Honourable senators, I rise today to speak on debate at third reading of Bill C-92, An Act respecting First Nations, Inuit and Métis children, youth and families.

I confess, honourable senators, that despite my initial excitement upon hearing this legislation was in the works, I have some serious misgivings about its execution since studying the product before it went back to the House of Commons. Even with the amendments, there are still too many unanswered questions to this bill.

As most of you are well aware, the epidemic of Indigenous children being apprehended and removed from their families has been a serious risk for decades. There have been no tangible improvements to this stark reality, despite countless calls for corrective action to be taken.

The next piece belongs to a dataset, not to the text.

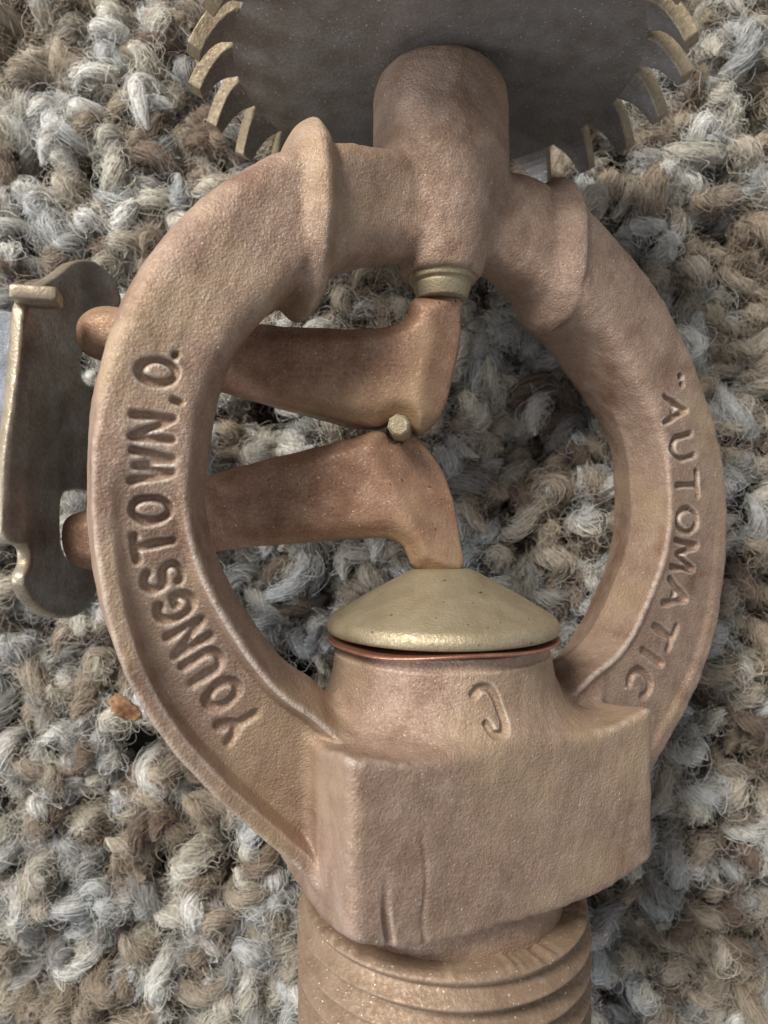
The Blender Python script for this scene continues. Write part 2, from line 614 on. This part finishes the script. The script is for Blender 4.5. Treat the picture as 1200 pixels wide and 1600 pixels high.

While I laud the government for their encourage in considering this issue, I feel that this bill may not produce the optimistic results they are hoping for.

Honourable senators, in the book entitled Native Children and the Child Welfare System published in 1983, T. Hunsley, the Executive Director for the Canadian Council on Social Development stated:

We have seen much progress during the last sixty years concerning the care of children unable to live with their own families. It has, however, become more and more evident that this progress has not benefited Native children and their families. . . . the questions are so complex that few people understand why or even how the system fails to fulfill its obligation to Native children. The CCSC is of the opinion that serious and immediate attention must be given to the shortcomings in the Canadian child welfare system and the way in which it affects native people’s.

Honourable senators, it has now been almost 100 years of apprehension under provincial jurisdictions. Over this time, these systems have continued to remove countless children from their families and their culture without ever addressing the issues that facilitate and perpetuate this cycle. Many of these children continue to live their lives in exile, not being able to reconcile with their families or their communities, nor being able to reconcile with other Canadians. Today, there are still no programs in place for young adults who have aged out of care. They have no safety net. The percentage of these youths who have experienced a juvenile detention centre is unknown. There are not adequate resources for this specific group of children.

According to a September 2018 report of the Manitoba Legislative Review Committee entitled Opportunities to Improve Outcomes for Children and Youth, the province of Manitoba saw an 85 per cent increase in the number of children in care over the past decade; 90 per cent of these children were Indigenous; 60 per cent were permanent wards, meaning they were under the permanent guardianship of a CFS agency, and the guardianship rights of their parents had been terminated.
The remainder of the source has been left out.